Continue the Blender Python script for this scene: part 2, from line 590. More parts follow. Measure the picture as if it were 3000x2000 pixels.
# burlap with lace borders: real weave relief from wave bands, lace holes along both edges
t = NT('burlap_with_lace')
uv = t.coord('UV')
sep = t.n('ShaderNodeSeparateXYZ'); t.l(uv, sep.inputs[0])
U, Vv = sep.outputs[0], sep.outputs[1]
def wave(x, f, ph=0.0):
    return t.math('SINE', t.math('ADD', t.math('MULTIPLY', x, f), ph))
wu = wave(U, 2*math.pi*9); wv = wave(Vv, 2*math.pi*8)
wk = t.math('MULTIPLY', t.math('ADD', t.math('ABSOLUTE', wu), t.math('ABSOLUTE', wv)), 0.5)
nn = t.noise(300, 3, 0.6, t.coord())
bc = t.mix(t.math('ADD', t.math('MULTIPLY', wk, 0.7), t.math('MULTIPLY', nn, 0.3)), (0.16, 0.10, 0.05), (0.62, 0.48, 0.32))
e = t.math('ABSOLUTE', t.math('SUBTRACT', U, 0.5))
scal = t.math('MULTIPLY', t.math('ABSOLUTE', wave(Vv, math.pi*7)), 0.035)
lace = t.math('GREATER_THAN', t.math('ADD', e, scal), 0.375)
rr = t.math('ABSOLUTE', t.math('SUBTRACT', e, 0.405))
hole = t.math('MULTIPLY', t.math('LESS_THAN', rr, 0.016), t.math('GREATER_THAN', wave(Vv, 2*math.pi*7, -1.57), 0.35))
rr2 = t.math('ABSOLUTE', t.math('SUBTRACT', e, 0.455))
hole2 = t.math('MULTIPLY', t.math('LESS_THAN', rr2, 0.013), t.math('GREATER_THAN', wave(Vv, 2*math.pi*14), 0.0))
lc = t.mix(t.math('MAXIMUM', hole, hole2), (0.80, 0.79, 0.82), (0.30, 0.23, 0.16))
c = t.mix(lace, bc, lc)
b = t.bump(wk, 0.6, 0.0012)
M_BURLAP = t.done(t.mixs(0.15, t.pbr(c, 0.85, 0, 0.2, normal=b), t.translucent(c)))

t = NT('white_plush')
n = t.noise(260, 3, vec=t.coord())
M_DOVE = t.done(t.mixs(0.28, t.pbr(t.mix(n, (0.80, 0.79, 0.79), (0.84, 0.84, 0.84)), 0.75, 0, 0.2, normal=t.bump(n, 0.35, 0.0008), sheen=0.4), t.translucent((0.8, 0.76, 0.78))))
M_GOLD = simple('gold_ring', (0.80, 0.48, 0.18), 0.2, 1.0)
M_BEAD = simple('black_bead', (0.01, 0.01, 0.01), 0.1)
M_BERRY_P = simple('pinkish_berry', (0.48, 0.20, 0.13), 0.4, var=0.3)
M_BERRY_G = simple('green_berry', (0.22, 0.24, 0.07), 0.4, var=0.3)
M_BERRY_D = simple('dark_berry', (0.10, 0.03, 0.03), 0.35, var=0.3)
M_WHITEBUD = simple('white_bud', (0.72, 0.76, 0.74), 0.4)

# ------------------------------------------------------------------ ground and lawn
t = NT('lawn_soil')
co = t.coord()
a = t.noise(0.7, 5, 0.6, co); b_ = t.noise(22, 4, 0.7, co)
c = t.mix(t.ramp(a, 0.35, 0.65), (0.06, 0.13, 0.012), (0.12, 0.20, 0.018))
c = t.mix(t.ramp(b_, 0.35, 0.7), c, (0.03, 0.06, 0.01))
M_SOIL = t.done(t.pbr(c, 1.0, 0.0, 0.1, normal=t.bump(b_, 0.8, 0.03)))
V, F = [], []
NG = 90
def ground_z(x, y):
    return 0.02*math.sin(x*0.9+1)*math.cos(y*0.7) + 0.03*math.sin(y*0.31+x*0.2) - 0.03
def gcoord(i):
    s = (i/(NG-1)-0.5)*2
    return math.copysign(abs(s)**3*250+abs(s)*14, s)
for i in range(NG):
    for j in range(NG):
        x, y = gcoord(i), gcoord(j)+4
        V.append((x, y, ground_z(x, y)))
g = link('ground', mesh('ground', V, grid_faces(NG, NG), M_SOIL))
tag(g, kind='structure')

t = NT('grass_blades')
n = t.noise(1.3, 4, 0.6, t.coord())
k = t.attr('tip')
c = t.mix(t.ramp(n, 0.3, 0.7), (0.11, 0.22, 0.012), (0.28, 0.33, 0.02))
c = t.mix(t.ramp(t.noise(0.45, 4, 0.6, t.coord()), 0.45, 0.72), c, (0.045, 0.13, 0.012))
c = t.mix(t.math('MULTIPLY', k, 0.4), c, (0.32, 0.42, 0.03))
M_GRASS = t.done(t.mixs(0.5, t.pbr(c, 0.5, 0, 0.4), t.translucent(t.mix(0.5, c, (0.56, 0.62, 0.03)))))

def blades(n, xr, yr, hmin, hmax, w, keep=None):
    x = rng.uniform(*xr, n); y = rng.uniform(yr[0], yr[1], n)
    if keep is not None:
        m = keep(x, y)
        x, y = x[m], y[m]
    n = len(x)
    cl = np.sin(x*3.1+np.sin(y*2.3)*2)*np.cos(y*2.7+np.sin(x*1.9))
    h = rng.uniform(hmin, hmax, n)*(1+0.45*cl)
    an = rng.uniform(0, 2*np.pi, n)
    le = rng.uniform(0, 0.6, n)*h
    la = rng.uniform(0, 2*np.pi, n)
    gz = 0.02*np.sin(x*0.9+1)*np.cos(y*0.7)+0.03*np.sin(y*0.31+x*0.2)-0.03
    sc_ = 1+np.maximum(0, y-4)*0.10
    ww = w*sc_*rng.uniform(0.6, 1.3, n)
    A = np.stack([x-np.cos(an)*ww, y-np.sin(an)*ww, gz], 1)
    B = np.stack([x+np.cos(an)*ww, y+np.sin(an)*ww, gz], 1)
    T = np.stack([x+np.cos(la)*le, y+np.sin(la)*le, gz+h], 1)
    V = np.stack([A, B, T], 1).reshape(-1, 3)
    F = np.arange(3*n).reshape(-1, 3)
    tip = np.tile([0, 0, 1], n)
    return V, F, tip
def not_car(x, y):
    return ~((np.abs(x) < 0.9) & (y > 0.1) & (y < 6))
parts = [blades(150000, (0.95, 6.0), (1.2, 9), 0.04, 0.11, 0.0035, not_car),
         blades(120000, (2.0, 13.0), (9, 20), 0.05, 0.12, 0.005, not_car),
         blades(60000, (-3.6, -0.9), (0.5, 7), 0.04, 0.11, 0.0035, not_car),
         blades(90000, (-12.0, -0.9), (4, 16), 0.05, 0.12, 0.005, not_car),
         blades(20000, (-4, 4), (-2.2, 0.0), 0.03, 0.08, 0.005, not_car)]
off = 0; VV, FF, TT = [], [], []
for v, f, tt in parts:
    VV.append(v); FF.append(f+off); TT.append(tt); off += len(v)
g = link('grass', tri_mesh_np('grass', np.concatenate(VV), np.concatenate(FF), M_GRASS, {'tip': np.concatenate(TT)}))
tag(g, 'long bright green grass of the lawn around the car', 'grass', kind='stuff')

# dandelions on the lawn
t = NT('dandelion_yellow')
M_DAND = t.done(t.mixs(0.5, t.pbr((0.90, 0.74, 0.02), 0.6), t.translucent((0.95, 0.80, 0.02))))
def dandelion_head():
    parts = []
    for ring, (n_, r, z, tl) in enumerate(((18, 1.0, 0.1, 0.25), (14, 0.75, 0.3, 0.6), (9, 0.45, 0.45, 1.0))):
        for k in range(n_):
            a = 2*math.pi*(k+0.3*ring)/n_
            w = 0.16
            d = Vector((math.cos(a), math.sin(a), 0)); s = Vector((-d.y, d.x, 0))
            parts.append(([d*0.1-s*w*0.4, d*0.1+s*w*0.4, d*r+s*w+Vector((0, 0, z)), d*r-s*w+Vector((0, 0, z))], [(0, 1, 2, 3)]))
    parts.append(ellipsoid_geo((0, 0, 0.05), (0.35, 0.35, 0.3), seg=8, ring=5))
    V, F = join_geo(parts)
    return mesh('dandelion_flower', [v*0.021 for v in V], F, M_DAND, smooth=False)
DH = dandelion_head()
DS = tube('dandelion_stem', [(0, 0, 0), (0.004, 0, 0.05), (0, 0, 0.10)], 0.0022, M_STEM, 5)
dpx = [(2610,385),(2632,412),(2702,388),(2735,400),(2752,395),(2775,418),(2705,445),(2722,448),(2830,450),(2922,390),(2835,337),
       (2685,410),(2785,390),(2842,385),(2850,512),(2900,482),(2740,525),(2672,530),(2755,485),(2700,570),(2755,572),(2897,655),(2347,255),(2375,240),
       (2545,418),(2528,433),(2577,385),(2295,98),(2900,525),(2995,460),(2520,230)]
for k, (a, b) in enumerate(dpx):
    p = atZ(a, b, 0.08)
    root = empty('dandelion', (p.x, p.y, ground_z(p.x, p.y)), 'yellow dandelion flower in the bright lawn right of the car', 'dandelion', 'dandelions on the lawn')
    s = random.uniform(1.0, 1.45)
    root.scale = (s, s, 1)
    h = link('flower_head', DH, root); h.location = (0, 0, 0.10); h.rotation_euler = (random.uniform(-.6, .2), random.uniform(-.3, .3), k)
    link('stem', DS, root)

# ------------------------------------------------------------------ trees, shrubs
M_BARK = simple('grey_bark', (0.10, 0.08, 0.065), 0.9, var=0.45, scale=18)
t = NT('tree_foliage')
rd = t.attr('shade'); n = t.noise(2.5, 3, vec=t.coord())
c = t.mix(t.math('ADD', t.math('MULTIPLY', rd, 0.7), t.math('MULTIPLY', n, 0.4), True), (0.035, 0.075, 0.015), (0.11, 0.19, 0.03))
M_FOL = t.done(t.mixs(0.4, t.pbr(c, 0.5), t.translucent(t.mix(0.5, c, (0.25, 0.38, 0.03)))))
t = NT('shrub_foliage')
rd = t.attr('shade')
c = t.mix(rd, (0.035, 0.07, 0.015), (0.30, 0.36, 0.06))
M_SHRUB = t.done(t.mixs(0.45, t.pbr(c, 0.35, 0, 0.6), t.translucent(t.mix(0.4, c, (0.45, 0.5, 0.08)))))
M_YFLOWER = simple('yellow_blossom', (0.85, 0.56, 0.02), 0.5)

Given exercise
In the listing above, locate the line containing "c = t.mix(t.math('MULTIPLY', k, 0.4), c, (0.32, 0.42, 0.03))" and the line containing "(0.56, 0.62, 0.03)))))", then transcribe both and every line between them verbatim.

Worked answer
c = t.mix(t.math('MULTIPLY', k, 0.4), c, (0.32, 0.42, 0.03))
M_GRASS = t.done(t.mixs(0.5, t.pbr(c, 0.5, 0, 0.4), t.translucent(t.mix(0.5, c, (0.56, 0.62, 0.03)))))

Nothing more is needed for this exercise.